Crane Stands Tall
🦢

Crane Stands Tall

Tags
Karate
Owner
Justin Nearing

Look at how this crane is just chilling on one leg:

I actually have no idea if this is a crane. This appears to be some kind of Dinosaur Flamingo.
I actually have no idea if this is a crane. This appears to be some kind of Dinosaur Flamingo.

I’ve seen geese and flamingo in that same posture.

They often sleep in that pose.

As someone who has trained martial arts for over a decade, I find this interesting.

I struggle like hell to hold that pose.

I certainly can’t sleep on one leg.

Here’s the thing, it’s a pose I do all the time.

Think about it, I do a variation of that exact pose every time I do a kick.

This means there might be a lesson the crane can teach me.

Standing on one leg should be comfortable

That’s the first takeaway from the crane.

That crane is not stressing its muscles to be in that position.

Its body is perfectly stacked atop its leg.

Which means its center of gravity is perfectly aligned from ankle to crown.

The crane turns itself into a pillar.

Humans also form a pillar- along with every other animal that has a spine.

The spine itself is literally a pillar of stacked disks.

If you stack a spine to balance on one leg, you want a single unbroken line.

You don’t want a bend where the spine meets the leg.

That would require you to put constant energy into maintaining balance.

The more energy you put into holding a pose the less comfortable it is.

That being said, we’re more than just a spine on legs.

That dinosaur flamingo shows something else- look at its long beak.

It’s a tool the crane uses to interact with the world, protruding well away from it’s center of gravity.

Its body-weight is a counter-acting force on the beak, allowing the crane to retain the structural alignment to comfortably lift one leg.

Muscles throughout the cranes body pull towards its center of gravity, which is perfectly stacked atop the pillar of its leg.

Standing in any stance should be comfortable.

Focusing on your posture while holding those stances allows for better structural alignment.

Better structural alignment makes for more comfortable stances.

The muscles of your body also pulls towards the center of gravity while in a stance.

Leg muscles pull up into your center,

Chest and shoulders pull down.

But we have to train those muscles to properly pull into structural alignment.

In our culture, there are many forces pulling us to uncomfortable misalignment.

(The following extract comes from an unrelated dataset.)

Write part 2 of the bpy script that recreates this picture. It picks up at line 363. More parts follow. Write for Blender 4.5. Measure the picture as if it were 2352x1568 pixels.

As an example, hunching your shoulders over your phone/computer/tool/instrument.

Do that for several hours a day, you’re going to have sore shoulders.

Align Yourself Feet First

My body has a handicap where most of my joints over-extend.

Like, when I give you a thumbs up, my thumb points at me instead of the sky.

As far as handicaps go, that’s not a big deal.

But hyper-extending your knees is a big deal.

I have suffered from a bad back for years, primarily because my body will naturally hyper-extend at the knees.

That hyper-extension cants my center of gravity forward, putting strain on my lower back.

At all times I have to consciously keep correcting my stance, else my back will fall out.

Like literally that’s what it feels like- like one of those stacked disks of my spine falling out of alignment with the others.

I can’t get out of bed when that happens.

That correction I’m always doing, and it always starts at the foot.

Am I too far forward on the balls of my feet, or is my weight even distributed above the ankle?

Then I bend my knees, stacking my knee above my ankle.

That bend forces my hips to rotate forward.

That pelvic thrust forces my stomach to clench.

That clench pushes my chest up,

Which forces my shoulders to roll back.

Which makes me pull up my chin.

I started at the base of the pillar.

I align each joint with the one below it until I reach my crown.

Putting my body in perfect structural alignment.

… Then the moment passes, I lose the balance and start realigning at the foot again.

When I am aligned, lifting my foot is really quite comfortable.

I can stand on one leg comfortably for a few minutes.

The crane tells me to keep practicing until I can sleep on one leg.

Perhaps then it will teach me how to fly.